Streaming for seniors, ‘The Good Fight’ returns and girls gone mild

Netflix is featuring the new true-crime documentary series Tiger King: Murder, Mayhem and Madness, a look at murder in the world of big-game wildlife collectors in the US.

THE GREEN BOOK (photo credit: PATTI PERRET/COURTESY OF YES)
THE GREEN BOOK
(photo credit: PATTI PERRET/COURTESY OF YES)
At this point, just about everyone would trade 10 hours of great TV for five minutes walking in the sun, but at least high-quality entertainment can help us make the best of this outbreak.
While of course the cinematheques are closed, the websites of the Jerusalem Cinematheque (jer-cin.org.il) and the Tel Aviv Cinematheque (cinema.co.il) are streaming free movies. The programs change every few days and you can enjoy classics from the archives and Israeli feature films and documentaries. These movies are presented with Hebrew titles only, but there are also some English-language films.
The Jerusalem Cinematheque is currently featuring a link to a good-quality YouTube presentation of Royal Wedding. The 1951 movie by Stanley Donen features Fred Astaire and Jane Powell starring as brother-and-sister entertainers (based on Astaire’s own early partnership with his sister) who go to London with a show. The musical numbers feature two of Astaire’s best-loved performances, dancing with a hat rack to the song “Sunday Jumps” and tapping across the ceiling in “You’re All the World to Me.”
There are also links on the Jerusalem Cinematheque website to clips from the Israel Film Archive, which go way back into Israeli history, including footage of the response to the 1949 TB epidemic.
YES is adding to its Quarantine Channel with special programming for senior citizens.
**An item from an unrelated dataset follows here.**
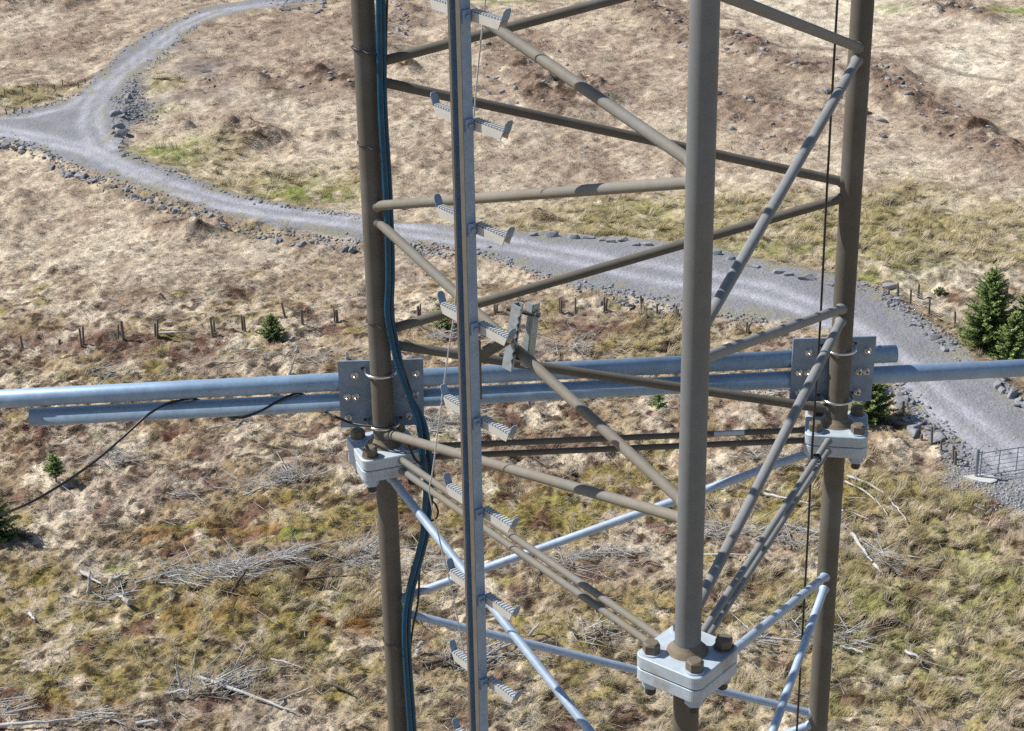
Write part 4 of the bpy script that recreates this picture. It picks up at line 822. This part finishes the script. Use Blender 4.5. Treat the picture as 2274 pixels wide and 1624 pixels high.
# flat bright strap on the rear upper tie
d = (LEG['B']-LEG['A'])/1.4656; p = np.array([*(LEG['A']+d*1.09), (FZ['A']*.3+FZ['B']*.7)-.018]); mb = MB()
mb.box(p+[0.02, -.012, .005], [(d[0], d[1], 0), (-d[1], d[0], 0), (0, 0, 1)], (.098, .010, .014)); o = mb.build('strap', MT['galv_pale'], tw)

# ================================================================== BRACKET PLATES AND PIPES
AB = np.array([*(LEG['B']-LEG['A']), 0]); AB /= np.linalg.norm(AB); NN = np.array([-AB[1], AB[0], 0]); UP = np.array([0, 0, 1.0])
A0 = np.array([*LEG['A'], 0])
def loc3(s, n, z): return A0+AB*s+NN*n+UP*z
PO = .034+.003   # face of plate behind the legs
for k, corners, lab in (('A', [(-.1326, -2.3311), (.1348, -2.3381), (.1300, -2.5662), (-.134, -2.5599)], 'square galvanised bracket plate clamped behind the dark left leg, holding both pipes'),
                        ('B', [(1.3190, -2.3408), (1.5903, -2.3475), (1.5871, -2.5760), (1.3158, -2.5600)], 'square galvanised bracket plate clamped behind the far right leg, holding both pipes')):
    s0 = 0 if k == 'A' else 1.4655; c0 = loc3(s0, PO+.004, CAMZ-2.45)
    root = empty('bracket_plate', tuple(c0), lab, 'bracket')
    P4 = [loc3(s, PO, CAMZ+z) for s, z in corners]; Q4 = [p+NN*.008 for p in P4]
    mb = MB(); mb.add(P4+Q4, [(0, 1, 2, 3), (7, 6, 5, 4), (0, 4, 5, 1), (1, 5, 6, 2), (2, 6, 7, 3), (3, 7, 4, 0)]); mb.build('plate', MT['plate'], root)
    def pt(u, v, off=0): return (P4[0]*(1-u)+P4[1]*u)*(1-v)+(P4[3]*(1-u)+P4[2]*u)*v-NN*off
    for iu, (u1, u2) in enumerate((((.19, .09)), ((.91, .82)))):
        for (u, v) in ((u1, .21), (u1, .53), (u2, .53), (u2, .85)):
            c = pt(u, v); mb = MB(); X = AB; Y = UP; Z = -NN
            mb.path([c, c-NN*.0025], .0115, 20)
            mb.prism([(.0098*math.cos(math.radians(60*j+15)), .0098*math.sin(math.radians(60*j+15))) for j in range(6)], c-NN*.0025, X, Y, Z, .0085, bev=.001)
            mb.path([c-NN*.0025, c-NN*.021, c-NN*.024], [.0052, .0052, .003], 12); mb.build('nut', MT['stainless'], root)
        for (u, va, vb) in ((u1, .21, .53), (u2, .53, .85)):
            a, b = pt(u, va), pt(u, vb); mb = MB(); R = .5*np.linalg.norm(b-a); c = (a+b)/2; T = [a]
            for j in range(9): th = math.pi*j/8; T.append(c+NN*(.008+.030)+(a-c)/R*math.cos(th)*R+NN*math.sin(th)*R)
            T.append(b); mb.path(T, .005, 8); mb.build('pipe_u_bolt', MT['galv'], root)
    for vz in (.105, .885):   # U-bolts round the leg
        lc = np.array([*LEG[k], 0]); zc_ = pt(.5, vz)[2]; R = .0475; T = [lc+AB*R+NN*(PO+.01)+UP*zc_, lc+AB*R+UP*zc_]
        for j in range(1, 12): th = math.pi*j/12; T.append(lc+AB*R*math.cos(th)-NN*R*.93*math.sin(th)+UP*(zc_))
        T += [lc-AB*R+UP*zc_, lc-AB*R+NN*(PO+.01)+UP*zc_]; mb = MB(); mb.path(T, .0048, 12); mb.build('leg_u_bolt', MT['stainless'], root)
        for sg in (-1, 1):
            c = lc+AB*R*sg+UP*zc_+NN*PO; mb = MB(); mb.box(c-NN*.0004+AB*sg*.006, [AB, UP, NN], (.016, .009, .001)); mb.build('slot_hole', MT['slot'], root)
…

Much of what it features will be fun for audiences of any age, including the crowd-pleasing 2019 Oscar winner The Green Book, about a road trip that an African-American classical musician (Mahershala Ali, who won a Best Supporting Actor Oscar) takes through the Deep South with an New York-Italian chauffeur (Viggo Mortensen).
This channel also includes some obvious choices such as The Second Best Exotic Marigold Hotel, the sequel to the hit film about British pensioners who retire to India, where Richard Gere joins the great original cast which includes Bill Nighy, Judy Dench, Maggie Smith and Dev Patel.
One thing this new streaming era lacks is enough great old movies, and the Quarantine Channel for seniors is offering such classics as Gone with the Wind, Singin’ in the Rain and Some Like It Hot. I wouldn’t try to get the younger generation interested in GWTW, as it is so politically incorrect it is sadly dated (and the second half gets pretty dull at times), but Singin’ in the Rain and Some Like It Hot both hold up quite well. In fact, Some Like It Hot, with all the cross-dressing and Billy Wilder’s sparkling dialogue, should please contemporary audiences. 
The seniors’ programming doesn’t include the fourth season of The Good Fight, which starts running on YES VOD on April 10 and on YES Edge on Sundays at 10:45 p.m. starting on April 12, but it ought to. The Good Fight is the follow-up series to The Good Wife that focuses on Diane (Christine Baranski, the world’s most glamorous 67-year-old) who gets a job as the token white lawyer at an African-American firm. In the new season, she is frustrated by a new law that gives wealthy Americans a loophole for getting out of jail (and legal troubles in general) free. Michael J. Fox is returning as the unscrupulous Louis Canning. The first three seasons are available on Amazon Prime through Cellcom TV and Partner TV.
Booksmart is a girl-power comedy starring Beanie Feldstein (who will play Monica Lewinsky in the upcoming American Crime Story series) and Kaitlyn Dever (Unbelievable) about two nerds who decide to finally have some fun just before they graduate high school. The joke is that they are just too smart and ambitious to get into any real trouble. It will start running on HOT Cinema 1 starting April 17.
Netflix is featuring the new true-crime documentary series Tiger King: Murder, Mayhem and Madness, a look at murder in the world of big-game wildlife collectors in the US. It is a crazy, compelling story but these are not necessarily people you want to spend much time with, certainly not seven hour-long episodes. It might have been better as a 90-minute documentary.